Joe Walsh: Child Support Claims 'Wildly Inaccurate,' Will Fight Them Privately

Congressman: Claims Of Massive Unpaid Child Support 'Wildly Inaccurate'

Freshman Tea Party Congressman Joe Walsh (R-Ill.) told supporters at a town hall meeting on Thursday that claims of his sizable missed child support payments are "wildly and off-the-charts inaccurate."

"When I go to my grave a year or 10 or 100 from now, there's only one thing I want on my tombstone, 'He tried to be a hell of a dad,'" Walsh said at the rally, according to the Northwest Herald in Illinois. "This is different because this is personal."
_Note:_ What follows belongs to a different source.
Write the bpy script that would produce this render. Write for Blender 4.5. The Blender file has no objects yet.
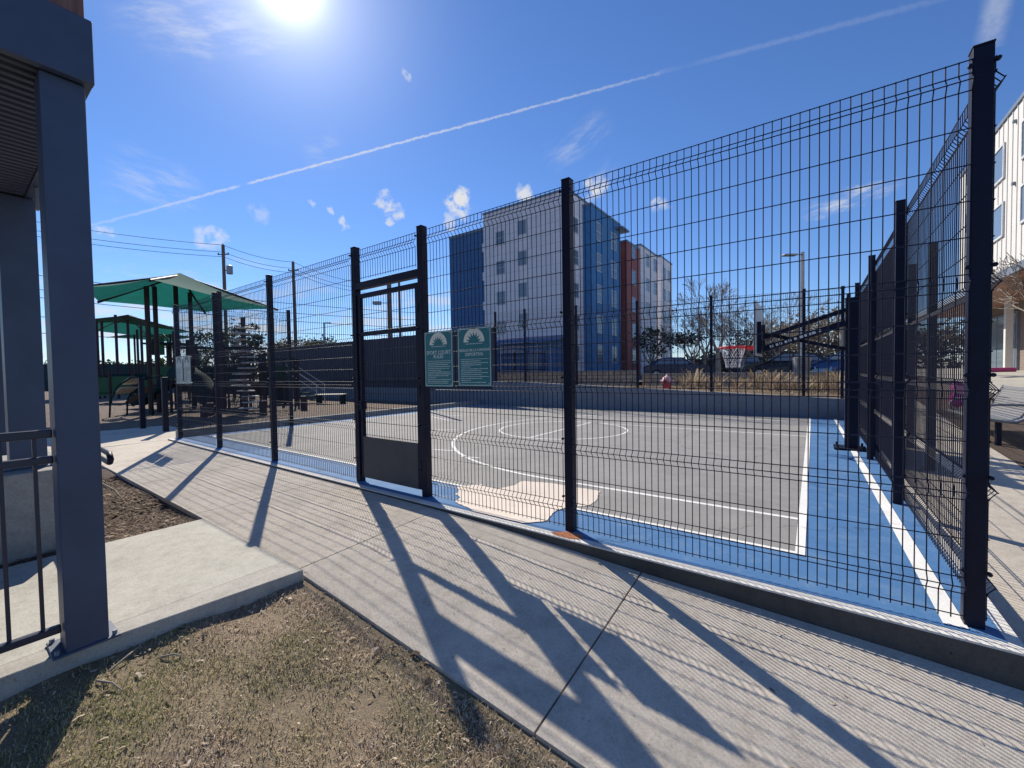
import bpy, math, random
import numpy as np
from mathutils import Vector, Matrix
R_ = math.radians
random.seed(7); rng = np.random.default_rng(7)
scene = bpy.context.scene
COL = scene.collection

# ------------------------------------------------------------------ survey (camera solved from the fence posts, metres)
FPX, PITCH, ROLL, YAW = 415.52, .0287, -.0158, .6273
CAM = np.array([-.7211, -3.3183, 1.44])
def _axes():
    c, s = math.cos, math.sin
    F = np.array([-s(YAW)*c(PITCH), c(YAW)*c(PITCH), -s(PITCH)])
    Rr = np.array([c(YAW), s(YAW), 0.]); U = np.cross(Rr, F)
    return F, Rr*c(ROLL)+U*s(ROLL), -Rr*s(ROLL)+U*c(ROLL)
FW, RT, UP = _axes()
def ray(x, y): return FW+RT*(x-512)/FPX-UP*(y-384)/FPX
def on_z(x, y, z=0.): d = ray(x, y); return CAM+d*((z-CAM[2])/d[2])
def on_y(x, y, Y): d = ray(x, y); return CAM+d*((Y-CAM[1])/d[1])
def on_x(x, y, X): d = ray(x, y); return CAM+d*((X-CAM[0])/d[0])
def at(x, y, D):
    d = ray(x, y); Fh = np.array([-math.sin(YAW), math.cos(YAW), 0]); return CAM+d*(D/(d@Fh))

# ------------------------------------------------------------------ mesh helpers
ORG = {}
class MB:
    def __init__(s): s.v=[]; s.f=[]; s.m=[]
    def add(s, vs, fs, m=0):
        n=len(s.v); s.v += [tuple(map(float,p)) for p in vs]
        for f in fs: s.f.append([n+i for i in f]); s.m.append(m)
        return s
    def box(s, x0,x1,y0,y1,z0,z1, m=0):
        return s.add([(x0,y0,z0),(x1,y0,z0),(x1,y1,z0),(x0,y1,z0),(x0,y0,z1),(x1,y0,z1),(x1,y1,z1),(x0,y1,z1)],
            [(0,3,2,1),(4,5,6,7),(0,1,5,4),(1,2,6,5),(2,3,7,6),(3,0,4,7)], m)
    def obox(s, c, ax, ay, az, m=0):
        c=np.array(c,float); ax,ay,az=[np.array(a,float) for a in (ax,ay,az)]
        vs=[c-ax-ay-az,c+ax-ay-az,c+ax+ay-az,c-ax+ay-az,c-ax-ay+az,c+ax-ay+az,c+ax+ay+az,c-ax+ay+az]
        return s.add(vs,[(0,3,2,1),(4,5,6,7),(0,1,5,4),(1,2,6,5),(2,3,7,6),(3,0,4,7)], m)
    def bar(s, p, q, w, h=None, m=0, up=(0,0,1)):
        p=np.array(p,float); q=np.array(q,float); d=q-p; L=np.linalg.norm(d); d/=L; h=w if h is None else h
        u=np.array(up,float)
        if abs(d@u)>.98: u=np.array([1.,0,0])
        a=np.cross(d,u); a/=np.linalg.norm(a); b=np.cross(a,d)
        return s.obox((p+q)/2, d*L/2, a*w/2, b*h/2, m)
    def tube(s, path, r, n=6, m=0, cap=True):
        P=[np.array(p,float) for p in path]; k=len(P); rs=r if hasattr(r,'__len__') else [r]*k
        vs=[]; ref=None
        for i in range(k):
            d=P[min(i+1,k-1)]-P[max(i-1,0)]; d=d/(np.linalg.norm(d)+1e-12)
            if ref is None: ref=np.array([0,0,1.]) if abs(d[2])<.9 else np.array([1.,0,0])
            a=np.cross(d,ref); a/=np.linalg.norm(a)+1e-12; b=np.cross(d,a); ref=np.cross(a,d) if abs(np.cross(a,d)@d)<.5 else ref
            for j in range(n):
                t=2*math.pi*j/n; vs.append(P[i]+(a*math.cos(t)+b*math.sin(t))*rs[i])
        fs=[]
        for i in range(k-1):
            for j in range(n):
                j2=(j+1)%n; fs.append((i*n+j,i*n+j2,(i+1)*n+j2,(i+1)*n+j))
        if cap: fs += [tuple(range(n))[::-1], tuple(range((k-1)*n,k*n))]
        return s.add(vs,fs,m)
    def lathe(s, c, prof, n=16, m=0):
        vs=[]; k=len(prof)
        for r,z in prof:
            for j in range(n):
                t=2*math.pi*j/n; vs.append((c[0]+r*math.cos(t),c[1]+r*math.sin(t),c[2]+z))
        fs=[(i*n+j,i*n+(j+1)%n,(i+1)*n+(j+1)%n,(i+1)*n+j) for i in range(k-1) for j in range(n)]
        fs += [tuple(range(n))[::-1], tuple(range((k-1)*n,k*n))]
        return s.add(vs,fs,m)
    def prism(s, pts, d, m=0):
        n=len(pts); pts=[np.array(p,float) for p in pts]; d=np.array(d,float)
        return s.add(pts+[p+d for p in pts],[tuple(range(n))[::-1],tuple(range(n,2*n))]+[(i,(i+1)%n,n+(i+1)%n,n+i) for i in range(n)],m)
    def poly(s, pts, m=0): return s.add(pts,[tuple(range(len(pts)))],m)
    def build(s, name, mats, parent=None, smooth=False, bevel=0, loc=None):
        me=bpy.data.meshes.new(name)
        if parent is not None: org=np.array(ORG[parent.name])
        else: org=np.array(loc if loc is not None else (0,0,0),float)
        me.from_pydata([tuple(np.array(p)-org) for p in s.v],[],s.f)
        mats=mats if isinstance(mats,(list,tuple)) else [mats]
        for m in mats: me.materials.append(m)
        if len(mats)>1: me.polygons.foreach_set('material_index',s.m)
        if smooth: me.polygons.foreach_set('use_smooth',[True]*len(me.polygons))
        me.update()
        o=bpy.data.objects.new(name,me); COL.objects.link(o)
        if parent is not None: o.parent=parent
        else: o.location=org
        ORG[o.name]=tuple(org)
        if bevel:
            b=o.modifiers.new('bevel','BEVEL'); b.width=bevel; b.segments=2; b.limit_method='ANGLE'
        return o
def tag(o, label=None, cat=None, group=None, kind=None):
    if label: o['label']=label
    if cat: o['category']=cat
    if group: o['group']=group
    if kind: o['kind']=kind
    return o
def thing(name, label, cat, loc, group=None):
    o=bpy.data.objects.new(name,None); COL.objects.link(o); o.location=loc; o.empty_display_size=.2
    ORG[o.name]=tuple(float(a) for a in loc); return tag(o,label,cat,group)
def struct(name, mb, mats, **k): return tag(mb.build(name,mats,**k),kind='structure')
def dup(root, loc, rz=0, label=None):
    r=root.copy(); COL.objects.link(r); r.location=loc; r.rotation_euler=(0,0,rz)
    if label: r['label']=label
    for ch in list(root.children):
        c=ch.copy(); COL.objects.link(c); c.parent=r
        for g in list(ch.children):
            d=g.copy(); COL.objects.link(d); d.parent=c
    return r

# ------------------------------------------------------------------ materials
def newmat(name):
    m=bpy.data.materials.new(name); m.use_nodes=True; nt=m.node_tree
    return m, nt, nt.nodes['Principled BSDF']
def L(nt,a,b): nt.links.new(a,b)
def noise(nt, co, scale, detail=4, rough=.6):
    n=nt.nodes.new('ShaderNodeTexNoise'); n.inputs['Scale'].default_value=scale; n.inputs['Detail'].default_value=detail
    n.inputs['Roughness'].default_value=rough; L(nt,co,n.inputs['Vector']); return n.outputs['Fac']
def ramp(nt, fac, stops):
    r=nt.nodes.new('ShaderNodeValToRGB'); L(nt,fac,r.inputs['Fac']); e=r.color_ramp.elements
    while len(e)<len(stops): e.new(.5)
    for i,(p,c) in enumerate(stops): e[i].position=p; e[i].color=(*c,1) if len(c)==3 else c
    return r.outputs['Color']
def mix(nt, fac, a, b, mode='MIX'):
    n=nt.nodes.new('ShaderNodeMix'); n.data_type='RGBA'; n.blend_type=mode
    for i,x in ((0,fac),(6,a),(7,b)):
        if hasattr(x,'default_value') and hasattr(x,'is_linked'): L(nt,x,n.inputs[i])
        else: n.inputs[i].default_value = x if i==0 else ((*x,1) if len(x)==3 else x)
    return n.outputs[2]
def coord(nt, out='Object'):
    return nt.nodes.new('ShaderNodeTexCoord').outputs[out]
def sc(c,k): return tuple(min(1,x*k) for x in c)
def bumpit(nt, b, h, strength, dist=.01):
    n=nt.nodes.new('ShaderNodeBump'); n.inputs['Strength'].default_value=strength; n.inputs['Distance'].default_value=dist
    L(nt,h,n.inputs['Height']); L(nt,n.outputs['Normal'],b.inputs['Normal'])
def mat(name, c, rough=.6, metal=0, var=.15, scale=5, bump=0, bscale=120, spec=.5):
    m,nt,b=newmat(name); co=coord(nt); f=noise(nt,co,scale,5)
    L(nt,ramp(nt,f,[(.3,sc(c,1-var)),(.7,sc(c,1+var))]),b.inputs['Base Color'])
    b.inputs['Roughness'].default_value=rough; b.inputs['Metallic'].default_value=metal; b.inputs['Specular IOR Level'].default_value=spec
    if bump: bumpit(nt,b,noise(nt,co,bscale,3),bump)
    return m
def concrete(name, c, stain=.25, fine=70, grain=.30):
    m,nt,b=newmat(name); co=coord(nt)
    big=ramp(nt,noise(nt,co,.9,7,.68),[(.25,sc(c,1-stain)),(.5,c),(.78,sc(c,1+stain*.35))])
    mid=ramp(nt,noise(nt,co,9,7,.75),[(.30,(.70,.68,.66)),(.5,(.93,.93,.92)),(.70,(1.06,1.06,1.05))])
    sp=ramp(nt,noise(nt,co,fine,6,.8),[(.28,(1-grain*1.5,)*3),(.5,(1,1,1)),(.72,(1+grain*.5,)*3)])
    pit=ramp(nt,noise(nt,co,26,3,.5),[(.22,(.45,.43,.42)),(.30,(1,1,1))])
    x=mix(nt,1.,mix(nt,.75,mix(nt,.8,big,mid,'MULTIPLY'),sp,'MULTIPLY'),pit,'MULTIPLY')
    L(nt,x,b.inputs['Base Color'])
    b.inputs['Roughness'].default_value=.88; b.inputs['Specular IOR Level'].default_value=.25
    bumpit(nt,b,noise(nt,co,fine*1.6,5,.75),.55,.004); return m
def island_mat(name, stops, rough=.8, patch=None, trans=False):
    m,nt,b=newmat(name); g=nt.nodes.new('ShaderNodeNewGeometry'); c=ramp(nt,g.outputs['Random Per Island'],stops)
    if patch:
        f=ramp(nt,noise(nt,coord(nt),patch[0],4),[(patch[1],(0,0,0)),(patch[2],(1,1,1))])
        g2=ramp(nt,g.outputs['Random Per Island'],patch[3]); c=mix(nt,f,c,g2)
    L(nt,c,b.inputs['Base Color']); b.inputs['Roughness'].default_value=rough; b.inputs['Specular IOR Level'].default_value=.2
    if trans:
        t=nt.nodes.new('ShaderNodeBsdfTranslucent'); L(nt,c,t.inputs['Color']); mx=nt.nodes.new('ShaderNodeMixShader'); mx.inputs[0].default_value=.3
        L(nt,b.outputs[0],mx.inputs[1]); L(nt,t.outputs[0],mx.inputs[2]); L(nt,mx.outputs[0],nt.nodes['Material Output'].inputs['Surface'])
    return m
NAVY=mat('navy_powder_coat',(.004,.0065,.024),.5,0,.25,9,.05,200,.25)
DGREEN=mat('dark_green_coat',(.008,.02,.022),.5,0,.2,6,0,120,.3)
SLATE=mat('slate_blue_paint',(.048,.074,.135),.48,0,.2,2.2,.12,14)
RAIL=mat('dark_rail_paint',(.02,.028,.055),.35,0,.2,8)
DECK=mat('ribbed_deck',(.035,.05,.09),.6,0,.1,3)
KICK=mat('kick_plate',(.055,.058,.066),.6,0,.18,3,.05,150)
CONC=concrete('walk_concrete',(.56,.505,.43),.26)
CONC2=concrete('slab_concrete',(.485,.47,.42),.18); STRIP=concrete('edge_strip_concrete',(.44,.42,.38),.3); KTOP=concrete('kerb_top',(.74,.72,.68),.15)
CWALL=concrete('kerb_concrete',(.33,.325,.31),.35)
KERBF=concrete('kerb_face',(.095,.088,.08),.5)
FWALL=concrete('wall_concrete',(.22,.235,.27),.2)
GAP=mat('joint_dirt',(.035,.03,.026),.95)
STEEL=mat('galvanised',(.5,.5,.5),.4,.7)
WHITE=mat('white_paint',(.74,.74,.72),.6,0,.08,12)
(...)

The news of the child support claim first broke in the Chicago Sun-Times last week, which reported the story in the heat of the debt-ceiling debate. The paper got a hold of a court filing by Walsh's ex-wife, seeking $115,294 in back payments with interest.

In her filing, Laura Walsh claims that Joe only paid limited child support from November 2005 through March 2008, and stopped paying altogether at that point.

The congressman refuted that claim in a press release at the time, calling the Sun-Times story a "hit piece." He stepped up his rhetoric against the media at the town hall meeting.

"This is something I'm going to fight, but I'm going to do it privately and legally," Walsh said, according to the Lake in the Hills Patch. "There is no way the media will get me to talk about my three kids. I won't do it!"

As a member of the House of Representatives, Walsh currently makes $175,000 a year.